One thing that absolutely drives me crazy is the fact that monotheism gets a free ride in most American discourses. If you say something about a god–especially in political speeches, at graduations, and other public ceremonies–it is taken for granted as obvious which one you’re referring to, because apparently there is only one.

This normalization of a bland, universal monotheism is reinforced by the popular claim that Jews, Christians, and Muslims all worship the same god. However, even if one supposed that gods existed, there is no good evidence that worshipers in all three traditions worship the same one. And, in fact, there have been many people throughout the ages who’ve suggested that they don’t worship the same god–“we worship God, they worship idols!” Or, even more dramatically, “we worship God, they worship demons!” But despite the fact that there’s absolutely no way to adjudicate between these claims and the claim that “we all worship the same god,” the latter is hegemonic these days.

It is understandable why: if Jews, Christians, and Muslims worship the same god, then there’s an opening for religious tolerance. People take this position because these days it’s the one they want to be true. Given the sort of cooperation required to keep capitalism going in a diverse society, the denunciation of the everyone outside one’s own tradition isn’t exactly good for business. (I could say something here about how the demand for “civility” tends to reproduce existing social hierarchies, but I’ll save that for another day.)

In addition, this “we all worship the same god” gets expanded beyond the “big three” and used to build a sort of rhetorical coalition of all “religions.” There’s nothing natural to the opposition between atheism on the one side and Judaism, Christianity, Islam, Hinduism, Buddhism, New Age, etc. on the other, but this is what happens.

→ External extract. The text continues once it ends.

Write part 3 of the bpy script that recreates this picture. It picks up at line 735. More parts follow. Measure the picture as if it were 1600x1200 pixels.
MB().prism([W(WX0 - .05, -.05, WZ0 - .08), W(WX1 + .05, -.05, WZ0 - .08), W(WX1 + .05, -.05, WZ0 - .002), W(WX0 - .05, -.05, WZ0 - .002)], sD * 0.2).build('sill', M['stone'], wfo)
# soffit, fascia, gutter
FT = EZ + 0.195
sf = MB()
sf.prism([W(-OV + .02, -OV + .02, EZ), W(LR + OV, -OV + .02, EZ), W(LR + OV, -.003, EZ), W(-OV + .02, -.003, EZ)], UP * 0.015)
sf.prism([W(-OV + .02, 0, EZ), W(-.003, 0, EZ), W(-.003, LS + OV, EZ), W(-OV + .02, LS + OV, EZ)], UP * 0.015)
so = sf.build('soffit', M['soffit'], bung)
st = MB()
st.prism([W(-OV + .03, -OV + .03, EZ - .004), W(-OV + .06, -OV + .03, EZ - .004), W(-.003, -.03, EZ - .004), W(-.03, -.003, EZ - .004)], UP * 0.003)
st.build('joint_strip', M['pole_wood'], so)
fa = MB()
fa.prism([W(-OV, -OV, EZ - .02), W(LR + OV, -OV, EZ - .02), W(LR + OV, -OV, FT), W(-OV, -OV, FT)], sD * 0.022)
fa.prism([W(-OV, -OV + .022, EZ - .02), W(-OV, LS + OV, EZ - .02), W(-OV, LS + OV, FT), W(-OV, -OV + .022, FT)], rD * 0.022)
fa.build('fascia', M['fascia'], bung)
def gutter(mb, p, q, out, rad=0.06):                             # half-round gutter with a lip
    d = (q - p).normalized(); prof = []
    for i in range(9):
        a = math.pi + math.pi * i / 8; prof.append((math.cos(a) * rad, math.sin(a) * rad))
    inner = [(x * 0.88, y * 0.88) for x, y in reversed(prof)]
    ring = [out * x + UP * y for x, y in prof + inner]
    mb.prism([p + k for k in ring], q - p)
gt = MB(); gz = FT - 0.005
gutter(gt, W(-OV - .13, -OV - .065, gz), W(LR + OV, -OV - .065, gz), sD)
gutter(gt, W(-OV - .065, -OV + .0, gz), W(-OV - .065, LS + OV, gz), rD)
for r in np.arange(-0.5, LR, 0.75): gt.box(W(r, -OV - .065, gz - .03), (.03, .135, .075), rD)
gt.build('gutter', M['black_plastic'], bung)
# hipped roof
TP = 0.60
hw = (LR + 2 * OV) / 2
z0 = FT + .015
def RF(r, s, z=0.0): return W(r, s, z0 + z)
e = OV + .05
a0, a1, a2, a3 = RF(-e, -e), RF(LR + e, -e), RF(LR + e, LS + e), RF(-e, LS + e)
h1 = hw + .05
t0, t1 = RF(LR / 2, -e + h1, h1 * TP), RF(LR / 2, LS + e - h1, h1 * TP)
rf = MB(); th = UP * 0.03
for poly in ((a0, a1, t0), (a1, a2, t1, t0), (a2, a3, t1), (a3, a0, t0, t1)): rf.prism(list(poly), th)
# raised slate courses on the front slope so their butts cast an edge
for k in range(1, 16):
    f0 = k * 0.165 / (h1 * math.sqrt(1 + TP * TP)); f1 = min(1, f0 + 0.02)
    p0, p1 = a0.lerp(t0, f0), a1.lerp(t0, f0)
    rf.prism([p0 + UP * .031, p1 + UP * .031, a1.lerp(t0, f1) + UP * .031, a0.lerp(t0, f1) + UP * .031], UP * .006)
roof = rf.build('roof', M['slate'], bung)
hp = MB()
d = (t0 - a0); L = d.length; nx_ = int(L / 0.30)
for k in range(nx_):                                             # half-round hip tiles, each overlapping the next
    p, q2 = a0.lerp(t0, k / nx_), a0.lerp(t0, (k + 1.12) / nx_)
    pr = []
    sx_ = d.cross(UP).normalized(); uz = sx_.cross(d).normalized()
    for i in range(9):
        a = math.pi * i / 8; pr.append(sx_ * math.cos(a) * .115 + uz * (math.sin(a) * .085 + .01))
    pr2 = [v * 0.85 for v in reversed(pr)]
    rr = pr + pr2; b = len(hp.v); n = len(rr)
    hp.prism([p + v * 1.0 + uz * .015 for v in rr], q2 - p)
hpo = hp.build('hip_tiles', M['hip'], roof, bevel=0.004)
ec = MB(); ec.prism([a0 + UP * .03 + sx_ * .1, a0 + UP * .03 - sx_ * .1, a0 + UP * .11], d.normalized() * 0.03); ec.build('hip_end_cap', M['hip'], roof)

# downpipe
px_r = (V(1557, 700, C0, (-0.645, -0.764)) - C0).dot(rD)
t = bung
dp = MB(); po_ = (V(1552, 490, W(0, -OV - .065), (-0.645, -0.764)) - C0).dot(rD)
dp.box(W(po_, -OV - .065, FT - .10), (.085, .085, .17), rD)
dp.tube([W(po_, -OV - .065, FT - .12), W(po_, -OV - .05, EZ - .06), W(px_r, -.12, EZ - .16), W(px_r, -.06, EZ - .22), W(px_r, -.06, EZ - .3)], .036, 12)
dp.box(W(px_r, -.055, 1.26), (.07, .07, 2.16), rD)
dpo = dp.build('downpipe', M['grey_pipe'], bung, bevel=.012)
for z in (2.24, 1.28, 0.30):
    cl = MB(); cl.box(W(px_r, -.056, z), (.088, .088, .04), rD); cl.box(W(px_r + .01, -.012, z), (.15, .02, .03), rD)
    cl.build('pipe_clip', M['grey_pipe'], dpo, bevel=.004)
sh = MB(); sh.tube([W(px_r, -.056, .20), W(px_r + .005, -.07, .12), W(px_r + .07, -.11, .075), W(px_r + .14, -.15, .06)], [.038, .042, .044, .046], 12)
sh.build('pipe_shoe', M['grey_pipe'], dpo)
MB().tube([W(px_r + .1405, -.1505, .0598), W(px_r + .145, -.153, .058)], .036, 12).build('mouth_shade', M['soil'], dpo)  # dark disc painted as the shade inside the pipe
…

Again, it is in part understandable why this happens: it lends the “fifty million Frenchmen can’t be wrong” type of credibility to theism. If they all believe the same god, then he/she/it must exist.

However, it turns out that not everyone who identifies as a part of one of these “religions” believes the same thing, and, in addition, there are atheist Christians, atheist Jews, atheists Buddhists, and so on. This “atheists v. everyone else” opposition is rhetorically persuasive but logically crap.

It might make more sense, practically speaking, to oppose those with progressive social views to those who have conservative social views. As a progressive atheist I would rather stand next to liberation theologians than be grouped with followers of Ayn Rand.

In order to denaturalize this taken-for-granted universal monotheism, I use a simple rhetorical technique: when someone says something about “God,” I try to ask, “which one?”

This quick question denaturalizes the idea that there is only one god (something that is hotly contested) and that all who believe in gods worship the same one (something that is also hotly contested), and it undermines the assumption that all “religions” should by nature be grouped together as allies against the ominous threat of atheism.

So, the next time you hear a chaplain give a watered down prayer to “the mysterious divine,” lean over to your neighbor and say, “Which one? There are lots!”

Although I wouldn’t do it at funerals.